◆ What you have to do
Your task is to retype, word for word, the lines from the start of the data through the line holding "SC.view_settings.exposure = -0.32". Do not include the pictures.
[Start]
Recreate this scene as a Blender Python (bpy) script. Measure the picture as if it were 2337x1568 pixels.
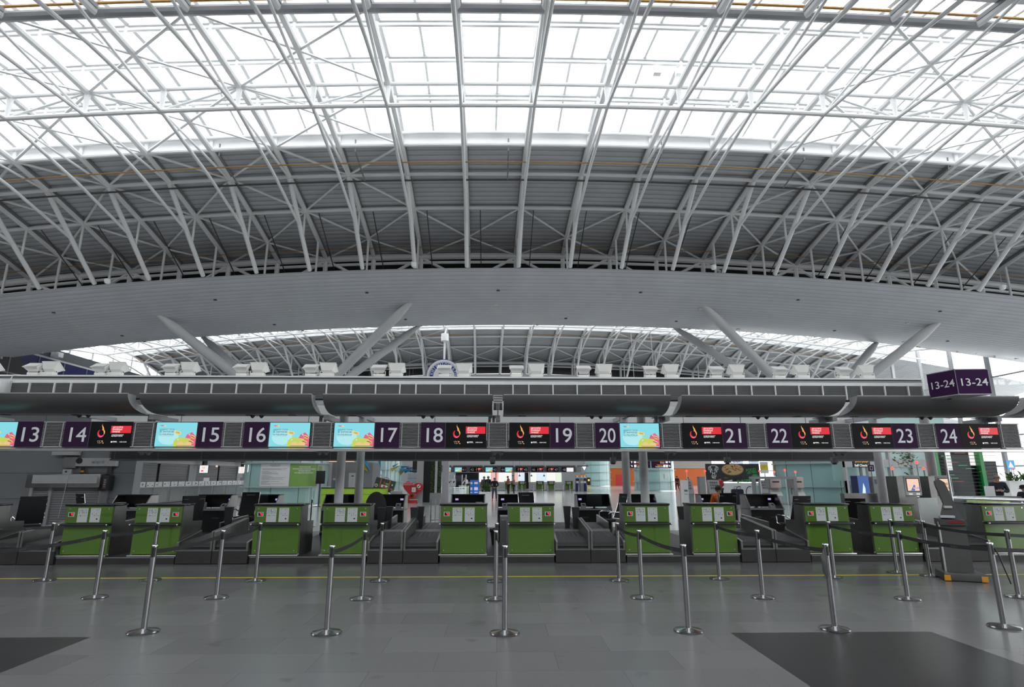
import bpy, bmesh, math, random
from mathutils import Vector, Matrix
PI = math.pi
R = math.radians
random.seed(7)
for _o in list(bpy.data.objects):
    bpy.data.objects.remove(_o, do_unlink=True)
SC = bpy.context.scene
COL = SC.collection

# ------------------------------------------------------------------ camera
cam_d = bpy.data.cameras.new('camera')
cam = bpy.data.objects.new('camera', cam_d)
COL.objects.link(cam)
cam_d.sensor_fit = 'HORIZONTAL'
cam_d.sensor_width = 36.0
cam_d.lens = 36.0 * 1310.0 / 2337.0
cam_d.clip_start = 0.05
cam_d.clip_end = 600
cam.location = (0, 0, 1.72)
cam.rotation_euler = (R(90 + 13.05), 0, R(-1.405))
SC.camera = cam

# ------------------------------------------------------------------ colour, exposure
SC.view_settings.view_transform = 'Standard'
SC.view_settings.look = 'None'
SC.view_settings.gamma = 1.0
SC.view_settings.use_curve_mapping = False
SC.view_settings.exposure = -0.32

# ------------------------------------------------------------------ overcast sky
W = bpy.data.worlds.new('overcast_sky')
SC.world = W
W.use_nodes = True
nt = W.node_tree
bg = nt.nodes['Background']
bg.inputs['Strength'].default_value = 4.4
tc = nt.nodes.new('ShaderNodeTexCoord')
mp = nt.nodes.new('ShaderNodeMapping')
mp.inputs['Scale'].default_value = (1, 1, 3)
nz = nt.nodes.new('ShaderNodeTexNoise')
nz.inputs['Scale'].default_value = 2.0
nz.inputs['Detail'].default_value = 3.0
cr = nt.nodes.new('ShaderNodeValToRGB')
cr.color_ramp.elements[0].position = 0.3
cr.color_ramp.elements[0].color = (0.96, 0.98, 1.0, 1)
cr.color_ramp.elements[1].position = 0.7
cr.color_ramp.elements[1].color = (1.0, 1.0, 1.0, 1)
nt.links.new(tc.outputs['Generated'], mp.inputs['Vector'])
nt.links.new(mp.outputs['Vector'], nz.inputs['Vector'])
nt.links.new(nz.outputs['Fac'], cr.inputs['Fac'])
nt.links.new(cr.outputs['Color'], bg.inputs['Color'])

SC.cycles.use_denoising = True
SC.cycles.use_adaptive_sampling = True
SC.cycles.adaptive_threshold = 0.02
SC.cycles.max_bounces = 6
SC.cycles.diffuse_bounces = 4
SC.cycles.glossy_bounces = 3
SC.cycles.transparent_max_bounces = 10
SC.cycles.sample_clamp_indirect = 8.0

# ------------------------------------------------------------------ materials
MATS = {}
def mat(name, col, rough=0.5, metal=0.0, emit=None, es=0.0, var=0.06, vscale=6.0, bump=0.0, spec=0.5, alpha=None, coat=0.0):
    """Principled material with a little procedural noise in colour (and bump)."""
    if name in MATS:
        return MATS[name]
    m = bpy.data.materials.new(name)
    m.use_nodes = True
    n = m.node_tree
    b = n.nodes['Principled BSDF']
    b.inputs['Roughness'].default_value = rough
    b.inputs['Metallic'].default_value = metal
    b.inputs['Specular IOR Level'].default_value = spec
    if coat:
        b.inputs['Coat Weight'].default_value = coat
        b.inputs['Coat Roughness'].default_value = 0.05
    c = (col[0], col[1], col[2], 1)
    if var > 0:
        t = n.nodes.new('ShaderNodeTexCoord')
        z = n.nodes.new('ShaderNodeTexNoise')
        z.inputs['Scale'].default_value = vscale
        z.inputs['Detail'].default_value = 4
        r = n.nodes.new('ShaderNodeValToRGB')
        r.color_ramp.elements[0].position = 0.3
        r.color_ramp.elements[1].position = 0.7
        r.color_ramp.elements[0].color = tuple(x * (1 - var) for x in col) + (1,)
        r.color_ramp.elements[1].color = tuple(min(1, x * (1 + var)) for x in col) + (1,)
        n.links.new(t.outputs['Object'], z.inputs['Vector'])
        n.links.new(z.outputs['Fac'], r.inputs['Fac'])
        n.links.new(r.outputs['Color'], b.inputs['Base Color'])
        if bump:
            bp = n.nodes.new('ShaderNodeBump')
            bp.inputs['Strength'].default_value = bump
            n.links.new(z.outputs['Fac'], bp.inputs['Height'])
            n.links.new(bp.outputs['Normal'], b.inputs['Normal'])
    else:
        b.inputs['Base Color'].default_value = c
    if emit is not None:
        b.inputs['Emission Color'].default_value = (emit[0], emit[1], emit[2], 1)
        b.inputs['Emission Strength'].default_value = es
    if alpha is not None:
        b.inputs['Alpha'].default_value = alpha
    MATS[name] = m
    return m

def lit(name, col, s=1.0):
    """A screen, lamp or light box: it gives off its own light."""
    return mat(name, (0.02, 0.02, 0.02), 0.35, 0, emit=col, es=s*1.22, var=0)

def glassmat(name, tint, t=0.8, rough=0.02):
    if name in MATS:
        return MATS[name]
    m = bpy.data.materials.new(name)
    m.use_nodes = True
    n = m.node_tree
    n.nodes.remove(n.nodes['Principled BSDF'])
    out = n.nodes['Material Output']
    tr = n.nodes.new('ShaderNodeBsdfTransparent')
    tr.inputs['Color'].default_value = (*tint, 1)
    gl = n.nodes.new('ShaderNodeBsdfGlossy')
    gl.inputs['Roughness'].default_value = rough
    gl.inputs['Color'].default_value = (0.9, 0.95, 0.95, 1)
    mx = n.nodes.new('ShaderNodeMixShader')
    mx.inputs['Fac'].default_value = 0.07
    n.links.new(tr.outputs['BSDF'], mx.inputs[1])
    n.links.new(gl.outputs['BSDF'], mx.inputs[2])
    n.links.new(mx.outputs['Shader'], out.inputs['Surface'])
    MATS[name] = m
    return m

def ribbed(name, col, freq, axis='Y', rough=0.5, depth=0.3, metal=0.0, dark=0.75):
    """Sheet metal with parallel ribs across one axis."""
    if name in MATS:
        return MATS[name]
    m = mat(name, col, rough, metal, var=0.05, vscale=0.8)
    n = m.node_tree
    b = n.nodes['Principled BSDF']
    t = n.nodes.new('ShaderNodeTexCoord')
    w = n.nodes.new('ShaderNodeTexWave')
    w.bands_direction = axis
    w.inputs['Scale'].default_value = freq
    n.links.new(t.outputs['Object'], w.inputs['Vector'])
    bp = n.nodes.new('ShaderNodeBump')
    bp.inputs['Strength'].default_value = depth
    bp.inputs['Distance'].default_value = 0.05
    n.links.new(w.outputs['Fac'], bp.inputs['Height'])
    n.links.new(bp.outputs['Normal'], b.inputs['Normal'])
    old = b.inputs['Base Color'].links[0].from_socket
    mx = n.nodes.new('ShaderNodeMix')
    mx.data_type = 'RGBA'
    mx.blend_type = 'MULTIPLY'
    mx.inputs['Factor'].default_value = 1.0
    r = n.nodes.new('ShaderNodeValToRGB')
    r.color_ramp.elements[0].position = 0.0
    r.color_ramp.elements[0].color = (dark, dark, dark, 1)
    r.color_ramp.elements[1].position = 0.25
    r.color_ramp.elements[1].color = (1, 1, 1, 1)
    n.links.new(w.outputs['Fac'], r.inputs['Fac'])
    n.links.new(old, mx.inputs['A'])
    n.links.new(r.outputs['Color'], mx.inputs['B'])
    n.links.new(mx.outputs['Result'], b.inputs['Base Color'])
    return m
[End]
◆ Correct output
Recreate this scene as a Blender Python (bpy) script. Measure the picture as if it were 2337x1568 pixels.
import bpy, bmesh, math, random
from mathutils import Vector, Matrix
PI = math.pi
R = math.radians
random.seed(7)
for _o in list(bpy.data.objects):
    bpy.data.objects.remove(_o, do_unlink=True)
SC = bpy.context.scene
COL = SC.collection

# ------------------------------------------------------------------ camera
cam_d = bpy.data.cameras.new('camera')
cam = bpy.data.objects.new('camera', cam_d)
COL.objects.link(cam)
cam_d.sensor_fit = 'HORIZONTAL'
cam_d.sensor_width = 36.0
cam_d.lens = 36.0 * 1310.0 / 2337.0
cam_d.clip_start = 0.05
cam_d.clip_end = 600
cam.location = (0, 0, 1.72)
cam.rotation_euler = (R(90 + 13.05), 0, R(-1.405))
SC.camera = cam

# ------------------------------------------------------------------ colour, exposure
SC.view_settings.view_transform = 'Standard'
SC.view_settings.look = 'None'
SC.view_settings.gamma = 1.0
SC.view_settings.use_curve_mapping = False
SC.view_settings.exposure = -0.32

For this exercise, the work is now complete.